On December 27, 2024, the People's Court Case Database added four cases involving the transfer of equity by shareholders before the capital contribution deadline before the implementation of the new Company Law, providing guidance on how to "handle them fairly and justly." The overall judgment gist of these four cases is that for the issue of equity transfer before the capital contribution deadline before the implementation of the new Company Law, a distinction should be made between whether the transferring shareholder acted maliciously.
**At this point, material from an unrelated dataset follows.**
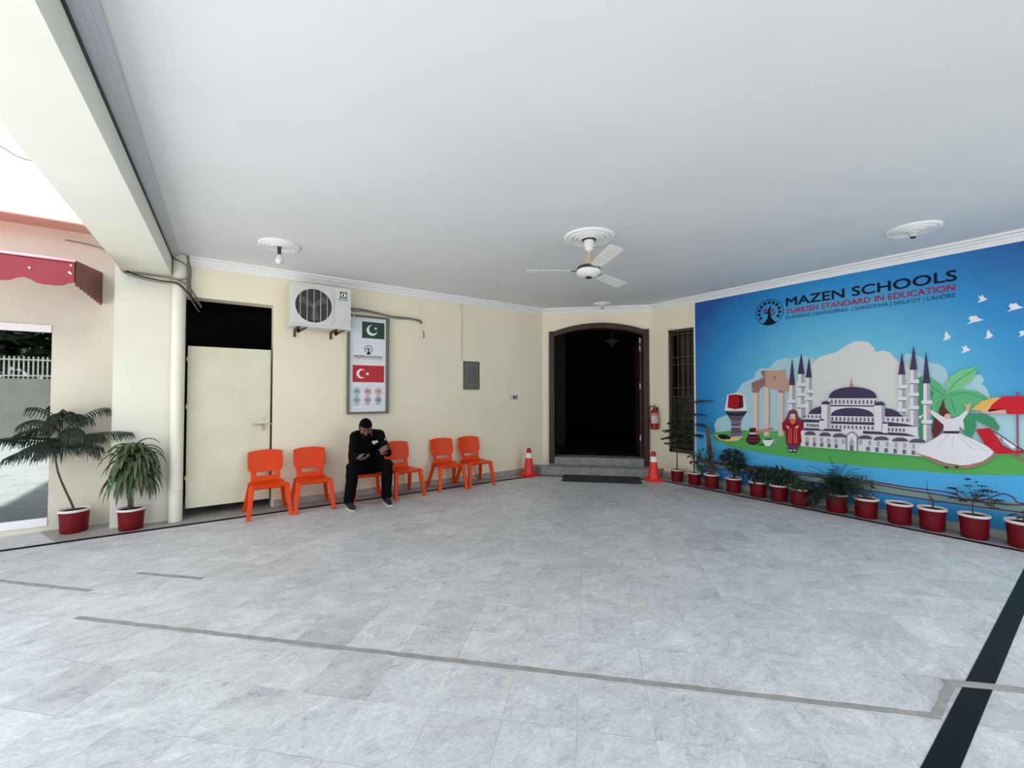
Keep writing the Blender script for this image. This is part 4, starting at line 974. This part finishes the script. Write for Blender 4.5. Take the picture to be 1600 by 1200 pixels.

It establishes a rule that malicious equity transfer should bear capital contribution liability, while non-malicious equity transfer, without evading capital contribution obligations, should not bear liability.


 

IV. Thoughts on Derivative Issues


 

If the capital contribution deadline is reached and the equity has been transferred multiple times, can the creditor claim supplementary liability from the shareholders of each transfer within the scope of their unpaid capital contributions?


 

By reviewing relevant precedents and similar cases handled by the author, although the law does not have a direct provision on this issue, according to Article 18 of the "Interpretation (III) of the Company Law," if a shareholder of a limited liability company fails to fulfill or fully fulfill its capital contribution obligations and then transfers its equity, the company or creditor has the right to request the original shareholder to bear supplementary compensation liability for the company's debts within the scope of unpaid capital and interest. Even if the equity has been transferred multiple times, the liability of the original shareholder is not exempted due to the equity transfer.